> [What the exercise asks]
Copy out every line of the data exactly.
# Start of Data block
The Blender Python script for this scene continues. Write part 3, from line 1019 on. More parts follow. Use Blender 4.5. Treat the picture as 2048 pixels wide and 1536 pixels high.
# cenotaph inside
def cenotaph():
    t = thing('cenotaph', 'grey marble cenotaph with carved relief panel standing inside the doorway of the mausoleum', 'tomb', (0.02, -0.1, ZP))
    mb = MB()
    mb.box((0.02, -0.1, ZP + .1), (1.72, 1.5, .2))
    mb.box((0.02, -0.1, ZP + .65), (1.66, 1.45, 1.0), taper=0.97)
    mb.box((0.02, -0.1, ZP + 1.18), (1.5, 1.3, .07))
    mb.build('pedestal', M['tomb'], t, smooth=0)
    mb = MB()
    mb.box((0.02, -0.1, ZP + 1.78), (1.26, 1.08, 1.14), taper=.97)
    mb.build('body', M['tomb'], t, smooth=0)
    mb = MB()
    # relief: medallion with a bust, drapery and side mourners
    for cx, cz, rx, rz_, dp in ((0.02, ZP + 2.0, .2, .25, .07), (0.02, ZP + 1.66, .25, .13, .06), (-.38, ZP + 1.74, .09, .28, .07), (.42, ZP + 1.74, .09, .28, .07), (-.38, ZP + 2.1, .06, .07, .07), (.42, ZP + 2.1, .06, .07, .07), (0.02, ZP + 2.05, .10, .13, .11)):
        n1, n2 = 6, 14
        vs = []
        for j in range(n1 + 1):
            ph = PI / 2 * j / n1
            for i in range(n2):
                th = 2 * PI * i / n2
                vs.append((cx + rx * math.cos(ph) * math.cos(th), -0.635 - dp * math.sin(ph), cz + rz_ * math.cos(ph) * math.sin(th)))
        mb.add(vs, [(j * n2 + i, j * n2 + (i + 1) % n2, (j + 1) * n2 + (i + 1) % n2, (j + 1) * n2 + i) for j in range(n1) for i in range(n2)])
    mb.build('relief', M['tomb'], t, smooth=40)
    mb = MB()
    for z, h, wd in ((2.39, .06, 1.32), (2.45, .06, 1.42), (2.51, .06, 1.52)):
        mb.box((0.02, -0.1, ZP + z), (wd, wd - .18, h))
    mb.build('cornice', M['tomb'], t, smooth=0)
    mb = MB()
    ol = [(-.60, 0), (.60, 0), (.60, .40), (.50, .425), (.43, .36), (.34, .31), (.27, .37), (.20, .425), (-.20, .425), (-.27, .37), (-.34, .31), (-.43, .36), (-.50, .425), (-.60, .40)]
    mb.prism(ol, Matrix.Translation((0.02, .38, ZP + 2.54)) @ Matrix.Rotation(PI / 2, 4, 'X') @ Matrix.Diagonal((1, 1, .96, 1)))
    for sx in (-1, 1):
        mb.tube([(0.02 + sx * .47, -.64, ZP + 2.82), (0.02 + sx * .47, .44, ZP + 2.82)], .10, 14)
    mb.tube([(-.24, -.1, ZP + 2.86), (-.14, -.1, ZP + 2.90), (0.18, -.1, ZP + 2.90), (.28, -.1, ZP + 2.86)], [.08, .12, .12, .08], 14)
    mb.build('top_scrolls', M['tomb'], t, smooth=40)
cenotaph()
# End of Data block
> [Written answer]
The Blender Python script for this scene continues. Write part 3, from line 1019 on. More parts follow. Use Blender 4.5. Treat the picture as 2048 pixels wide and 1536 pixels high.
# cenotaph inside
def cenotaph():
    t = thing('cenotaph', 'grey marble cenotaph with carved relief panel standing inside the doorway of the mausoleum', 'tomb', (0.02, -0.1, ZP))
    mb = MB()
    mb.box((0.02, -0.1, ZP + .1), (1.72, 1.5, .2))
    mb.box((0.02, -0.1, ZP + .65), (1.66, 1.45, 1.0), taper=0.97)
    mb.box((0.02, -0.1, ZP + 1.18), (1.5, 1.3, .07))
    mb.build('pedestal', M['tomb'], t, smooth=0)
    mb = MB()
    mb.box((0.02, -0.1, ZP + 1.78), (1.26, 1.08, 1.14), taper=.97)
    mb.build('body', M['tomb'], t, smooth=0)
    mb = MB()
    # relief: medallion with a bust, drapery and side mourners
    for cx, cz, rx, rz_, dp in ((0.02, ZP + 2.0, .2, .25, .07), (0.02, ZP + 1.66, .25, .13, .06), (-.38, ZP + 1.74, .09, .28, .07), (.42, ZP + 1.74, .09, .28, .07), (-.38, ZP + 2.1, .06, .07, .07), (.42, ZP + 2.1, .06, .07, .07), (0.02, ZP + 2.05, .10, .13, .11)):
        n1, n2 = 6, 14
        vs = []
        for j in range(n1 + 1):
            ph = PI / 2 * j / n1
            for i in range(n2):
                th = 2 * PI * i / n2
                vs.append((cx + rx * math.cos(ph) * math.cos(th), -0.635 - dp * math.sin(ph), cz + rz_ * math.cos(ph) * math.sin(th)))
        mb.add(vs, [(j * n2 + i, j * n2 + (i + 1) % n2, (j + 1) * n2 + (i + 1) % n2, (j + 1) * n2 + i) for j in range(n1) for i in range(n2)])
    mb.build('relief', M['tomb'], t, smooth=40)
    mb = MB()
    for z, h, wd in ((2.39, .06, 1.32), (2.45, .06, 1.42), (2.51, .06, 1.52)):
        mb.box((0.02, -0.1, ZP + z), (wd, wd - .18, h))
    mb.build('cornice', M['tomb'], t, smooth=0)
    mb = MB()
    ol = [(-.60, 0), (.60, 0), (.60, .40), (.50, .425), (.43, .36), (.34, .31), (.27, .37), (.20, .425), (-.20, .425), (-.27, .37), (-.34, .31), (-.43, .36), (-.50, .425), (-.60, .40)]
    mb.prism(ol, Matrix.Translation((0.02, .38, ZP + 2.54)) @ Matrix.Rotation(PI / 2, 4, 'X') @ Matrix.Diagonal((1, 1, .96, 1)))
    for sx in (-1, 1):
        mb.tube([(0.02 + sx * .47, -.64, ZP + 2.82), (0.02 + sx * .47, .44, ZP + 2.82)], .10, 14)
    mb.tube([(-.24, -.1, ZP + 2.86), (-.14, -.1, ZP + 2.90), (0.18, -.1, ZP + 2.90), (.28, -.1, ZP + 2.86)], [.08, .12, .12, .08], 14)
    mb.build('top_scrolls', M['tomb'], t, smooth=40)
cenotaph()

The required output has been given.